Pfeilabstimmung: Easton Axis 500, reine Schaftlänge auf 30” geschnitten und mit TopHat SLX Break-Off Spitzen mit 110 gn. Federn 4” SuperSpeed (Shark Cutter). Das Pfeilgewicht tut dem Shrew gut und schön leise ist er damit dann auch.
Mittlerweile habe ich so einige weitere Parcourrunden geschossen und ich bin nach wie vor sehr begeistert vom Shrew. Klein, leicht, handlich und unkompliziert. Mit Ullers Bogenköcher perfekt für schnelle abendliche Parcourrunden. Der lederummantelte Griff ist wie für mich gemacht.

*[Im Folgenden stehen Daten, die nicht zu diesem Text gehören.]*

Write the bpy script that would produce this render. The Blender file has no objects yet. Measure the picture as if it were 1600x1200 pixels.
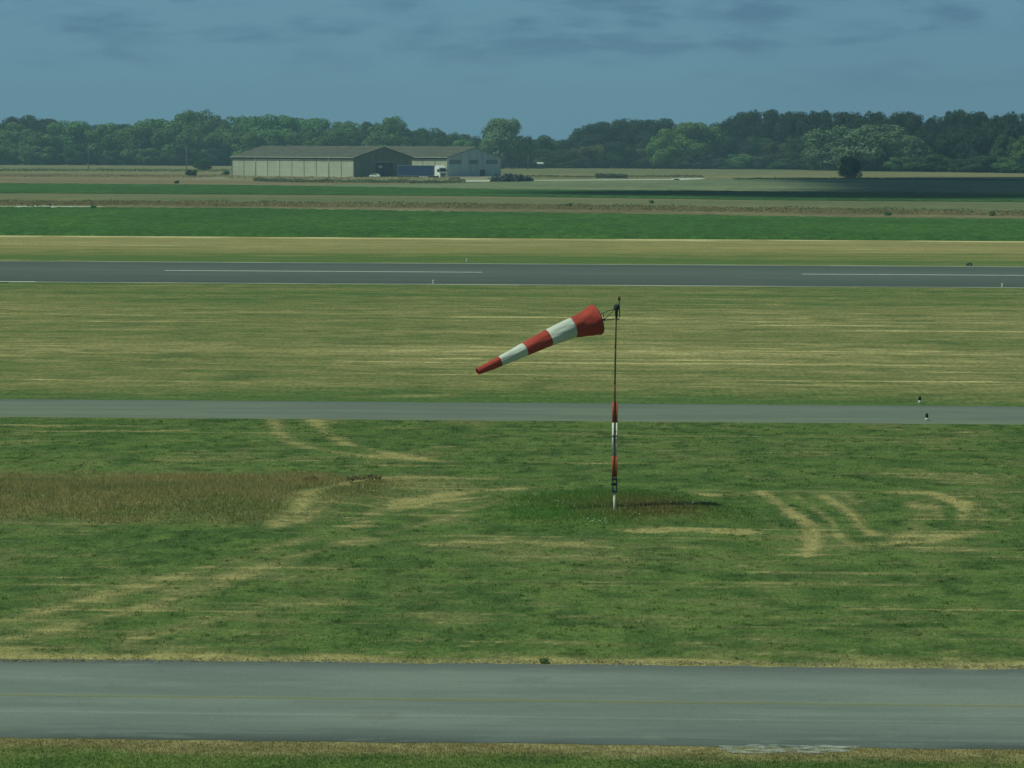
import bpy, bmesh, math, random
import numpy as np
from mathutils import Vector, Matrix

random.seed(7)
R = math.radians
S = bpy.context.scene

# ------------------------------------------------------------------ camera
CAM_H = 11.0
FPX = 4200.0                                    # focal length in pixels of a 1600 px wide frame
cam_d = bpy.data.cameras.new('camera')
cam = bpy.data.objects.new('camera', cam_d)
S.collection.objects.link(cam)
cam_d.sensor_width = 36.0
cam_d.lens = FPX / 1600 * 36.0
cam_d.clip_start = 0.5
cam_d.clip_end = 30000
ROT = (Matrix.Rotation(R(1.9), 3, 'Z') @ Matrix.Rotation(R(90 - 5.01), 3, 'X') @ Matrix.Rotation(R(0.24), 3, 'Z'))
cam.location = (0, 0, CAM_H)
cam.rotation_euler = ROT.to_euler()
S.camera = cam
S.render.resolution_x, S.render.resolution_y = 1024, 768

# ------------------------------------------------------------------ light and sky
SUN_EL, SUN_TO = 56.0, Vector((-0.93, -0.37))   # height of the sun, horizontal direction towards it
w = bpy.data.worlds.new('World')
S.world = w
w.use_nodes = True
nt = w.node_tree
for n in list(nt.nodes): nt.nodes.remove(n)
def wn(t, **k):
    n = nt.nodes.new(t)
    for a, b in k.items(): setattr(n, a, b)
    return n
sky = wn('ShaderNodeTexSky', sky_type='NISHITA')
sky.sun_disc = False
sky.sun_elevation = R(SUN_EL)
sky.sun_rotation = math.atan2(SUN_TO.x, SUN_TO.y)
sky.air_density, sky.dust_density, sky.ozone_density = 1.0, 0.6, 1.6
tc = wn('ShaderNodeTexCoord')
mp = wn('ShaderNodeMapping'); mp.inputs['Scale'].default_value = (22, 22, 92); mp.inputs['Location'].default_value = (3.1, 0.4, 7.35)
nz = wn('ShaderNodeTexNoise'); nz.inputs['Scale'].default_value = 1.0; nz.inputs['Detail'].default_value = 7; nz.inputs['Roughness'].default_value = 0.55
nz.inputs['Distortion'].default_value = 0.25
cr = wn('ShaderNodeValToRGB'); cr.color_ramp.elements[0].position = 0.45; cr.color_ramp.elements[1].position = 0.62
mp2 = wn('ShaderNodeMapping'); mp2.inputs['Scale'].default_value = (8, 8, 40); mp2.inputs['Location'].default_value = (1.7, 2.2, 0.6)
nz2 = wn('ShaderNodeTexNoise'); nz2.inputs['Detail'].default_value = 4
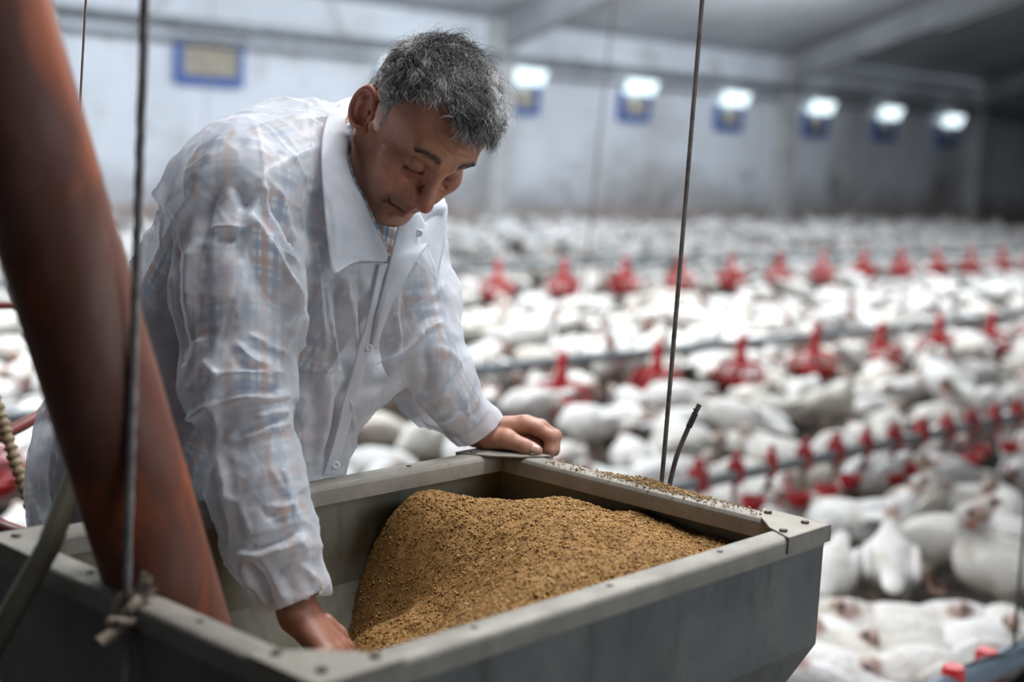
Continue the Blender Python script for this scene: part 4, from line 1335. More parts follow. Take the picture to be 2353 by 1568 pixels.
nos = np.linalg.norm((np.stack([ax_, q_[:, 1], q_[:, 2]], 1) - [.0066, .1100, -.0345]) / [.0045, .0065, .005], axis=1)
tint(near_h * np.clip((1.15 - nos) / .3, 0, 1), (.05, .018, .015), .9)
hl_m = np.clip((.11 - np.linalg.norm(V_ - LHC, axis=1)) / .02, 0, 1); hr_m = np.clip((.11 - np.linalg.norm(V_ - RHC, axis=1)) / .02, 0, 1)
tint(hl_m, (.40, .195, .13), .8); tint(hr_m, (.30, .125, .08), .8)
body_o = obj('body', V2, F_, M_skin, man, col=colr)
# nails
M_nail = matte('nail', (.55, .36, .29), None, rough=.3)
def nail(c, t, out, w, ln, name='fingernail'):
    t = unit(t); out = unit(out - t * (out @ t)); s = np.cross(t, out)
    v = []; f = []
    nx, ny = 7, 6
    for i in range(nx):
        for j in range(ny):
            a = (i / (nx - 1) - .5) * 2; b_ = j / (ny - 1)
            wd = w * (1 - .25 * max(0, b_ - .6) / .4)
            v.append(c + s * a * wd + t * (b_ - .5) * ln - out * (a * a) * w * .38 + out * .0003)
    for i in range(nx - 1):
        for j in range(ny - 1): f.append((i * ny + j, i * ny + j + 1, (i + 1) * ny + j + 1, (i + 1) * ny + j))
    o = obj(name, v, f, M_nail, body_o); sm = o.modifiers.new('solid', 'SOLIDIFY'); sm.thickness = .0006; return o
def on_body(px, py, d0=1.2, d1=2.6, fn=None):
    fn = fn or body
    o = CAM; r = ray(px, py); t = d0
    for _ in range(160):
        p = (o + r * t)[None]; d = float(fn(p)[0])
        if abs(d) < .0003: break
        t += d * .8
        if t > d1: return None
    p = o + r * t
    g = grad(fn, p[None].astype(np.float32))[0]
    return p, g / np.linalg.norm(g)
h_ = on_body(1230, 1031)
if h_: nail(h_[0] + h_[1] * .0004, LH[4][4][0] - LH[4][2][0], h_[1], .0062, .0125)
h_ = on_body(1263, 1062)
if h_: nail(h_[0] + h_[1] * .0003, LH[0][4][0] - LH[0][3][0], h_[1], .0048, .0095)

# ---- hair -----------------------------------------------------------------
def hair_mask(q):
    """1 where hair grows; q in the head frame"""
    z = q[:, 2]
    az = np.degrees(np.arctan2(q[:, 0], q[:, 1]))
    th = np.interp(az, [-180, -125, -110, -105, -92, -88, -80, -75, -72, -60, -45, -32, -17, -5, 2, 15, 25, 32, 46, 58, 66, 71, 73, 76, 80, 87, 91, 105, 110, 125, 180],
                   [-.075, -.055, -.03, .022, .022, .0, -.018, -.015, .060, .082, .084, .080, .086, .087, .087, .095, .103, .106, .105, .098, .088, .070, .045, -.012, -.018, .0, .022, .024, -.03, -.055, -.075])
    th = th + .007 * np.clip((62 - np.abs(az)) / 12, 0, 1) + .0025 * np.sin(az * .55) + .0015 * np.sin(az * 1.7)
    return np.clip((z - th) / .006 + .5, 0, 1)
def hair_thick(q):
    top = np.clip((q[:, 2] - .045) / .055, 0, 1)
    frt = np.clip((q[:, 1] + .03) / .08, 0, 1)
    return .004 + .006 * top + .005 * top * frt + .005 * top * np.clip(-q[:, 0] / .03, 0, 1)
def skull(q):
    b = ell(q, (0, -.008, .046), (.0745, .085, .079))
    b = smin(b, ell(q, (0, .036, .052), (.064, .054, .056)), .03)
    return smin(b, ell(q, (0, -.03, -.02), (.060, .062, .06)), .03)
def hair_cap(q):
    m = hair_mask(q)
    pn = np.asarray(q, np.float64)
    curl = .0028 * fbm(pn * 85, 2, 31) + .0016 * vnoise(pn * 210, 35)
    return skull(q) - (hair_thick(q) * .72 + curl) * m + .006 * (1 - m)
hv, hf = nets(hair_cap, (-.105, -.14, -.085), (.105, .115, .17), .0026, newton=1)
km = (hair_mask(hv) > .35) & ~((hv[:, 2] < .028) & (hv[:, 1] < .015) & (hv[:, 1] > -.034))
keep = km[hf].all(1)
def compact(v, f):
    u, inv_ = np.unique(f.ravel(), return_inverse=True); return v[u], inv_.reshape(f.shape), u
hv2, hf2, _ = compact(hv, hf[keep])
def hair_tone(q, r_):
    """0 dark .. 1 white: silver temples and front, dark crown"""
    side = np.clip((.070 - q[:, 2]) / .030, 0, 1)
    az = np.degrees(np.arctan2(q[:, 0], q[:, 1]))
    line = np.interp(az, [-180, -90, -32, -5, 15, 46, 60, 75, 90, 180], [0, .03, .082, .088, .095, .105, .098, .05, .03, 0])
    edge = np.clip(1 - (q[:, 2] - line) / .016, 0, 1) * (np.abs(az) < 95)
    pat = .5 + .5 * fbm(q * 42, 2, 77)
    pat2 = .5 + .5 * fbm(q * np.array([160, 60, 160]), 2, 79)
    rim_ = np.clip((-.005 - q[:, 0]) / .03, 0, 1) * .34
    return np.clip(.24 + .52 * side + .72 * edge + rim_ + 1.0 * (pat - .5) + .9 * (pat2 - .5) + r_, 0, 1)
def hair_col(t):
    stops = np.array([[.030, .028, .029], [.10, .095, .094], [.28, .27, .265], [.55, .55, .54], [.78, .79, .78]])
    x = np.clip(t, 0, 1) * 4; i = np.minimum(x.astype(int), 3); fr = (x - i)[:, None]
    return stops[i] * (1 - fr) + stops[i + 1] * fr
def hair_mat():
    m, n, l, b = nt('grey_hair')
    a = n.new('ShaderNodeAttribute'); a.attribute_name = 'col'
    l.new(a.outputs['Color'], b.inputs['Base Color']); b.inputs['Roughness'].default_value = .45
    b.inputs['Specular IOR Level'].default_value = .5
    return m
M_hair = hair_mat()
capc = hair_col(hair_tone(hv2, -.18)) * .40
# strands
rg = np.random.default_rng(21)
NS, NP = 24000, 6
tri_c = hv2[hf2].mean(1)
area = np.linalg.norm(np.cross(hv2[hf2[:, 1]] - hv2[hf2[:, 0]], hv2[hf2[:, 2]] - hv2[hf2[:, 0]]), axis=1)
pick = rg.choice(len(hf2), NS, p=area / area.sum())
w4 = rg.dirichlet(np.ones(4), NS)
R0 = (hv2[hf2[pick]] * w4[:, :, None]).sum(1)
N0 = grad(skull, R0.astype(np.float32)).astype(float); N0 /= np.linalg.norm(N0, axis=1, keepdims=True)
top = np.clip((R0[:, 2] - .04) / .06, 0, 1)
flow = np.stack([.30 * np.sign(R0[:, 0]) * (1 - top) - .25 * top, -.55 * (1 - top) + .75 * top, -.85 * (1 - top) + .05 * top], 1)
flow[:, 1] += .3 * np.clip((R0[:, 1] - .05) / .03, 0, 1)
flow += .55 * np.stack([fbm(R0 * 38, 2, 41), fbm(R0 * 38, 2, 42), fbm(R0 * 38, 2, 43)], 1) * 1.6 + rg.normal(size=(NS, 3)) * .22
sb_ = (R0[:, 2] < .035) & (R0[:, 1] > 0); flow[sb_, 1] = np.abs(flow[sb_, 1]) * .3 + .1
flow -= N0 * (flow * N0).sum(1, keepdims=True); flow /= np.linalg.norm(flow, axis=1, keepdims=True)
bin_ = np.cross(N0, flow)
Ls = (.006 + .011 * top + .005 * rg.random(NS)) * np.exp(rg.normal(size=NS) * .22)
lift = .14 + .22 * top + rg.random(NS) * .25
ph = rg.random(NS) * 6.28; cr = (.0008 + .0030 * top) * (.5 + rg.random(NS))
fly = rg.random(NS) < .035
lift = lift + fly * .7; Ls = Ls * (1 + fly * .45)
pts = []
for k in range(NP):
    s = k / (NP - 1)
    pos_ = R0 - N0 * .0012 + flow * (Ls * s)[:, None] + N0 * (Ls * lift * (s - .62 * s * s))[:, None]
    pos_ += (bin_ * np.cos(ph + s * 5.2)[:, None] + N0 * np.sin(ph + s * 5.2)[:, None]) * (cr * s)[:, None]
    pts.append(pos_)
PT = np.stack(pts, 1)                                            # NS, NP, 3
PT = HT + (PT * HS) @ HR.T
Tn = np.gradient(PT, axis=1); Tn /= np.linalg.norm(Tn, axis=2, keepdims=True) + 1e-12
up_ = np.cross(Tn, (HR @ np.array([.3, .5, .8]))[None, None]); up_ /= np.linalg.norm(up_, axis=2, keepdims=True) + 1e-12
w_ = np.cross(Tn, up_)
rad = .00018 * np.array([1, 1, 1, .9, .7, .3])[None, :, None] * (1 + .3 * rg.random((NS, 1, 1)))
ring = [PT + rad * (math.cos(a) * up_ + math.sin(a) * w_) for a in (0, 2.094, 4.189)]
SV = np.stack(ring, 2).reshape(-1, 3)                            # NS, NP, 3(sides), 3
ix = np.arange(NS * NP * 3).reshape(NS, NP, 3)
SF = np.concatenate([np.stack([ix[:, :-1, k], ix[:, :-1, (k + 1) % 3], ix[:, 1:, (k + 1) % 3], ix[:, 1:, k]], -1).reshape(-1, 4) for k in range(3)])
sc = np.repeat(hair_col(hair_tone(R0, rg.normal(size=NS) * .16)), NP * 3, axis=0)
capw = HT + (hv2 * HS) @ HR.T
obj('hair', np.concatenate([capw, SV]), np.concatenate([hf2, SF + len(capw)]), M_hair, man, col=np.concatenate([capc, sc]))
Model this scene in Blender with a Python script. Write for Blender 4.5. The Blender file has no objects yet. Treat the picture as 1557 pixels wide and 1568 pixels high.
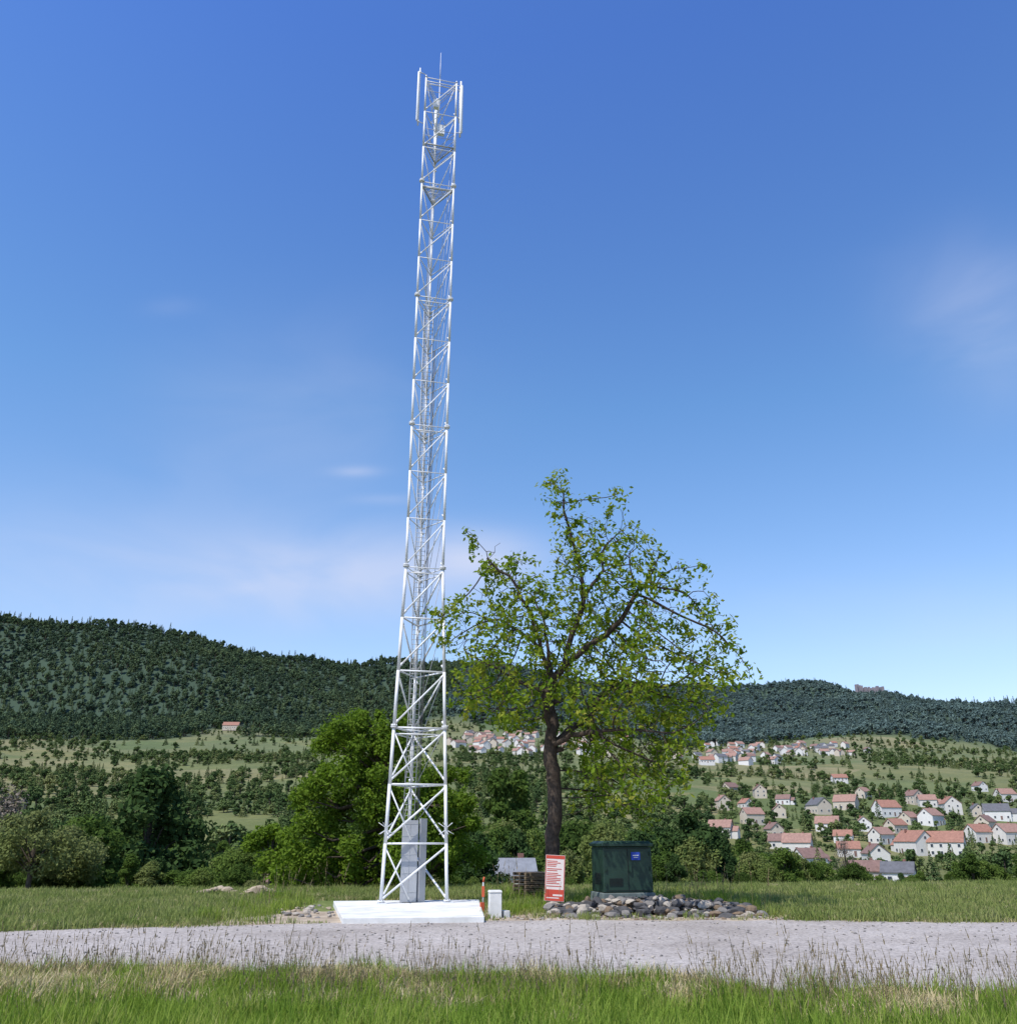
import bpy, math, random
import numpy as np
from mathutils import Vector
random.seed(7); rng=np.random.default_rng(7)
SC=bpy.context.scene
# ---------------------------------------------------------------- layout maths
F=1350.0; PIT=math.radians(20.36); CP,SP=math.cos(PIT),math.sin(PIT); EYE=2.2
def T(py): return math.tan(PIT+math.atan((784-py)/F))
def P(px,py,Y):
    a=(px-778)/F; b=(784-py)/F; k=Y/(CP-b*SP)
    return (a*k, Y, EYE+T(py)*Y)
def G(px,py,z=0.0):
    return P(px,py,(z-EYE)/T(py))
# ---------------------------------------------------------------- noise
_lat=np.random.default_rng(3).random((256,256))
def vnoise(x,y):
    x=np.asarray(x,float); y=np.asarray(y,float)
    xi=np.floor(x).astype(int); yi=np.floor(y).astype(int); fx=x-xi; fy=y-yi
    fx=fx*fx*(3-2*fx); fy=fy*fy*(3-2*fy)
    g=lambda i,j:_lat[(xi+i)%256,(yi+j)%256]
    return (g(0,0)*(1-fx)+g(1,0)*fx)*(1-fy)+(g(0,1)*(1-fx)+g(1,1)*fx)*fy
def fbm(x,y,o=4):
    s=0;a=.5;t=0
    for i in range(o):
        s=s+a*vnoise(x*2**i+i*17.3,y*2**i+i*9.1); t+=a; a*=.5
    return s/t
def sst(a,b,x):
    t=np.clip((x-a)/(b-a),0,1); return t*t*(3-2*t)
# ---------------------------------------------------------------- terrain
PXK=[-600,0,390,780,1160,1557,2200]
TAB={200:[1325,1328,1332,1342,1358,1362,1360],
     300:[1285,1290,1292,1302,1328,1334,1330],
     450:[1225,1232,1236,1242,1262,1270,1262],
     700:[1172,1182,1186,1192,1204,1210,1200],
     1000:[1130,1138,1142,1152,1164,1170,1160],
     1300:[1098,1106,1112,1124,1140,1148,1140]}
RPX=[-600,-100,0,150,300,400,500,600,640,665,760,900,1020,1150,1230,1340,1450,1557,1800,2200]
RPY=[957,947,950,964,982,1010,1025,1028,1021,1012,1017,1045,1060,1064,1057,1061,1079,1097,1109,1091]
def ridge_Y(px): return np.interp(px,[0,700,1000,1557],[1750,2100,2500,2700])
def near_edge(X):
    return np.interp(X,[-40,-10,-3,2,5,11,40],[17.6,16.6,16.4,15.9,14.3,14.8,16.0])
def far_edge(X):
    return np.interp(X,[-60,-14,-6,-3,8,16,60],[22,24.2,26.6,27.6,27.7,26.8,25])
def forest_start(X,Y):
    px=778+1336*X/np.maximum(Y,8)
    return np.interp(px,[-200,0,400,700,1000,1557],[1060,1060,1130,1260,1340,1330])+(fbm(X/120,Y/120,3)-.5)*300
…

Bei uns ist grad ein bissl Winter mit Temperaturen um/unter 0° und da ich nach Möglichkeit auch im Winter ohne Handschuh auf der Bogenhand schiesse freue ich mich darüber, dass sich der lederummantelte Shrew deutlich wärmer anfühlt als das White Feather Mittelteil.
Fazit: für mich hat sich der Shrew als wahrer Glücksgriff erwiesen – schießt gut, fühlt sich gut an und sieht auch toll aus.
Nachdem man Shrews nicht an jeder Ecke sieht: falls jemand im südlichen NÖ einmal in Ruhe probieren will – welcome!